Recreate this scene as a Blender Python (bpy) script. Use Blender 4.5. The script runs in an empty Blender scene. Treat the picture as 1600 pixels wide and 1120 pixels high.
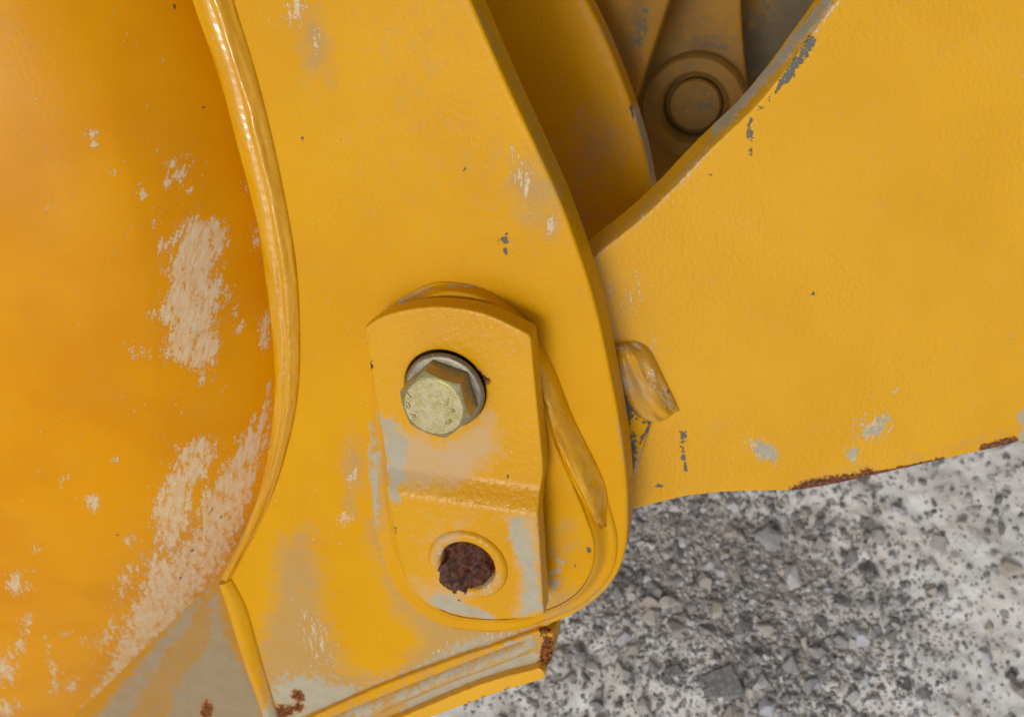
import bpy, bmesh, math, random
import numpy as np
from mathutils import Vector, Matrix
from mathutils.geometry import delaunay_2d_cdt

random.seed(7)
rng = np.random.default_rng(11)
SC = bpy.context.scene
COL = SC.collection

# ------------------------------------------------------------------ camera
PITCH = math.radians(62)
CAM = np.array([0.0, 0.0, 0.81])
F = 1500.0                                   # focal length in photo pixels (1600 wide)
R_ = np.array([1.0, 0, 0])
U_ = np.array([0, math.sin(PITCH), math.cos(PITCH)])
B_ = np.array([0, -math.cos(PITCH), math.sin(PITCH)])
cam_data = bpy.data.cameras.new('camera')
cam = bpy.data.objects.new('camera', cam_data); COL.objects.link(cam)
cam.matrix_world = Matrix(((R_[0], U_[0], B_[0], CAM[0]), (R_[1], U_[1], B_[1], CAM[1]),
                           (R_[2], U_[2], B_[2], CAM[2]), (0, 0, 0, 1)))
cam_data.sensor_fit = 'HORIZONTAL'; cam_data.sensor_width = 36
cam_data.lens = 36 * F / 1600
cam_data.clip_start = 0.01; cam_data.clip_end = 200
cam_data.dof.use_dof = True
cam_data.dof.focus_distance = 0.46
cam_data.dof.aperture_fstop = 11.0
SC.camera = cam

# ------------------------------------------------------------------ sky and sun (bright overcast)
SUN_EL, SUN_AZ = 36, 206                     # azimuth: degrees clockwise from +Y (the way the camera looks)
world = bpy.data.worlds.new('World'); SC.world = world
world.use_nodes = True
wt = world.node_tree
for n_ in list(wt.nodes): wt.nodes.remove(n_)
sky = wt.nodes.new('ShaderNodeTexSky'); sky.sky_type = 'NISHITA'; sky.sun_disc = False
sky.sun_elevation = math.radians(SUN_EL); sky.sun_rotation = math.radians(SUN_AZ)
sky.air_density = 1.0; sky.dust_density = 5.0
hs = wt.nodes.new('ShaderNodeHueSaturation'); hs.inputs['Saturation'].default_value = 0.10
bg = wt.nodes.new('ShaderNodeBackground'); bg.inputs['Strength'].default_value = 0.15
wo = wt.nodes.new('ShaderNodeOutputWorld')
wt.links.new(sky.outputs[0], hs.inputs['Color']); wt.links.new(hs.outputs[0], bg.inputs[0]); wt.links.new(bg.outputs[0], wo.inputs[0])
sun_d = bpy.data.lights.new('sun', 'SUN'); sun_d.energy = 1.3; sun_d.angle = math.radians(17); sun_d.color = (1.0, 0.96, 0.9)
sun = bpy.data.objects.new('sun', sun_d); COL.objects.link(sun)
az, el = math.radians(SUN_AZ), math.radians(SUN_EL)
to_sun = Vector((math.sin(az) * math.cos(el), math.cos(az) * math.cos(el), math.sin(el)))
sun.rotation_euler = to_sun.to_track_quat('Z', 'Y').to_euler()
SC.view_settings.view_transform = 'Standard'; SC.view_settings.look = 'None'
SC.view_settings.gamma = 1; SC.view_settings.use_curve_mapping = False
SC.view_settings.exposure = -0.76

# ------------------------------------------------------------------ helpers: frames, noise, fields
def nrm(v): v = np.asarray(v, float); return v / np.linalg.norm(v)
def cam2world(v): return R_ * v[0] + U_ * v[1] + B_ * v[2]
def rays(px):
    px = np.atleast_2d(np.asarray(px, float))
    return ((px[:, :1] - 800) / F) * R_ + (-(px[:, 1:2] - 560) / F) * U_ - B_
def project(P):
    d = np.asarray(P) - CAM
    z = np.maximum(-(d @ B_), 1e-4)
    return np.stack([800 + F * (d @ R_) / z, 560 - F * (d @ U_) / z], 1)

class Frame:
    """a plane in the place: origin, normal towards the viewer side, two axes"""
    def __init__(s, origin, n):
        s.o = np.asarray(origin, float); s.n = nrm(n)
        s.e1 = nrm(R_ - s.n * (R_ @ s.n)); s.e2 = np.cross(s.n, s.e1)
    def pick(s, px, h=0.0):
        r = rays(px); h = np.broadcast_to(np.asarray(h, float), (len(r),))
        t = ((s.o - CAM) @ s.n + h) / (r @ s.n)
        return CAM + r * t[:, None]
    def loc(s, P): d = np.asarray(P) - s.o; return np.stack([d @ s.e1, d @ s.e2, d @ s.n], 1)
    def loc2(s, px, h=0.0): return s.loc(s.pick(px, h))[:, :2]
    def world(s, L):
        L = np.asarray(L); return s.o + L[:, :1] * s.e1 + L[:, 1:2] * s.e2 + L[:, 2:3] * s.n

def hash3(i, j, k, seed):
    h = (i * 374761393 + j * 668265263 + k * 2147483647 + seed * 144665) & 0xffffffff
    h = ((h ^ (h >> 13)) * 1274126177) & 0xffffffff
    h = ((h ^ (h >> 16)) * 2246822519) & 0xffffffff
    return ((h ^ (h >> 15)) & 0xffffff) / float(0xffffff)
def vnoise(P, seed=0):
    P = np.asarray(P, float); I = np.floor(P).astype(np.int64); f = P - I; f = f * f * (3 - 2 * f)
    out = np.zeros(len(P))
    for dx in (0, 1):
        for dy in (0, 1):
            for dz in (0, 1):
                w = (f[:, 0] if dx else 1 - f[:, 0]) * (f[:, 1] if dy else 1 - f[:, 1]) * (f[:, 2] if dz else 1 - f[:, 2])
                out += w * hash3(I[:, 0] + dx, I[:, 1] + dy, I[:, 2] + dz, seed)
    return out
def fbm(P, oct=4, seed=0):
    P = np.asarray(P, float); a = 1.0; s = 0.0; o = np.zeros(len(P))
    for k in range(oct): o += a * vnoise(P * 2 ** k, seed + k); s += a; a *= 0.5
    return o / s

def seg_dist(P, pts, closed=False):
    pts = np.asarray(pts, float); d = np.full(len(P), 1e9)
    m = len(pts) if closed else len(pts) - 1
    for i in range(m):
        a, b = pts[i], pts[(i + 1) % len(pts)]; ab = b - a
        t = np.clip(((P - a) @ ab) / max(ab @ ab, 1e-12), 0, 1)
        d = np.minimum(d, np.linalg.norm(P - a - t[:, None] * ab, axis=1))
    return d
def inside(P, poly):
    poly = np.asarray(poly, float); c = np.zeros(len(P), bool); j = len(poly) - 1
    for i in range(len(poly)):
        xi, yi = poly[i]; xj, yj = poly[j]
        if yi != yj:
            c ^= ((yi > P[:, 1]) != (yj > P[:, 1])) & (P[:, 0] < (xj - xi) * (P[:, 1] - yi) / (yj - yi) + xi)
        j = i
    return c
# wear shapes: 0.5 on the nominal border, towards 1 inside
def E(cx, cy, rx, ry, ang=0, v=1.0):
    def f(P):
        a = math.radians(ang); c, s = math.cos(a), math.sin(a); d = P - (cx, cy)
        x = (d[:, 0] * c + d[:, 1] * s) / rx; y = (-d[:, 0] * s + d[:, 1] * c) / ry
        return v * np.clip(1 - 0.5 * np.sqrt(x * x + y * y), 0, 1)
    return f
def G(pts, soft=14, v=1.0):
    def f(P):
        sd = seg_dist(P, pts, True); sd = np.where(inside(P, pts), sd, -sd)
        return v * np.clip(0.5 + sd / (2 * soft), 0, 1)
    return f
def S(pts, w, v=1.0, soft=None):
    so = soft or w
    return lambda P: v * np.clip(0.5 + (w - seg_dist(P, pts)) / (2 * so), 0, 1)

def spline(pts, n=8, closed=False):
    """Catmull-Rom; a point given as (x, y, 'c') is a sharp corner"""
    P = [np.array(p[:2], float) for p in pts]; C = [len(p) > 2 for p in pts]; N = len(P); out = []
    for i in range(N if closed else N - 1):
        p1, p2 = P[i], P[(i + 1) % N]
        p0 = P[i - 1] if (closed or i > 0) else 2 * p1 - p2
        p3 = P[(i + 2) % N] if (closed or i + 2 < N) else 2 * p2 - p1
        if C[i]: p0 = p1
        if C[(i + 1) % N]: p3 = p2
        for k in range(n):
            t = k / n
            out.append(0.5 * ((2 * p1) + (p2 - p0) * t + (2 * p0 - 5 * p1 + 4 * p2 - p3) * t * t + (3 * p1 - p0 - 3 * p2 + p3) * t ** 3))
    if not closed: out.append(P[-1])
    return np.array(out)
def resample(pts, step=None, n=None, closed=False):
    Q = np.vstack([pts, pts[:1]]) if closed else pts
    L = np.concatenate([[0], np.cumsum(np.linalg.norm(np.diff(Q, axis=0), axis=1))])
    n = n or max(8, int(L[-1] / step))
    t = np.linspace(0, L[-1], n, endpoint=not closed)
    return np.stack([np.interp(t, L, Q[:, k]) for k in range(Q.shape[1])], 1)

# ------------------------------------------------------------------ helpers: objects
def prop(o, label=None, category=None, group=None, kind=None):
    if label: o['label'] = label
    if category: o['category'] = category
    if group: o['group'] = group
    if kind: o['kind'] = kind
    return o
def empty(name, loc, label, category, group=None):
    o = bpy.data.objects.new(name, None); o.empty_display_size = 0.02; COL.objects.link(o)
    o.location = loc; return prop(o, label, category, group)
def mesh_obj(name, V, faces, mat, parent=None, frame=None, wear=None, sharp=38, uv=None, recalc=True, local=None):
    V = np.asarray(V, float); org = np.zeros(3)
    if parent is not None and parent.type == 'EMPTY': org = np.array(parent.location)
    elif parent is not None: org = np.array(parent.get('_org', (0, 0, 0)))
    else: org = V.mean(0)
    me = bpy.data.meshes.new(name)
    me.from_pydata((V - org).tolist(), [], faces)
    if recalc:
        bm = bmesh.new(); bm.from_mesh(me); bmesh.ops.recalc_face_normals(bm, faces=bm.faces); bm.to_mesh(me); bm.free()
    me.polygons.foreach_set('use_smooth', [True] * len(me.polygons))
    if sharp: me.set_sharp_from_angle(angle=math.radians(sharp))
    L = local if local is not None else (frame.loc(V) if frame is not None else V)
    a = me.attributes.new('loc', 'FLOAT_VECTOR', 'POINT'); a.data.foreach_set('vector', np.ascontiguousarray(L, dtype=np.float32).ravel())
    if wear:
        px = project(V)
        for k, shapes in wear.items():
            v = np.zeros(len(V))
            for f in shapes: v = np.maximum(v, f(px))
            at = me.attributes.new(k, 'FLOAT', 'POINT'); at.data.foreach_set('value', v.astype(np.float32))
    me.materials.append(mat); me.update()
    o = bpy.data.objects.new(name, me); COL.objects.link(o)
    if parent is not None: o.parent = parent
    else: o.location = org
    o['_org'] = org.tolist()
    return o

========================

**WHAT IS BEING ASKED:** Scan the listing above for the word "wide" and copy every line that holds it.

**RESULT:**
Recreate this scene as a Blender Python (bpy) script. Use Blender 4.5. The script runs in an empty Blender scene. Treat the picture as 1600 pixels wide and 1120 pixels high.
F = 1500.0                                   # focal length in photo pixels (1600 wide)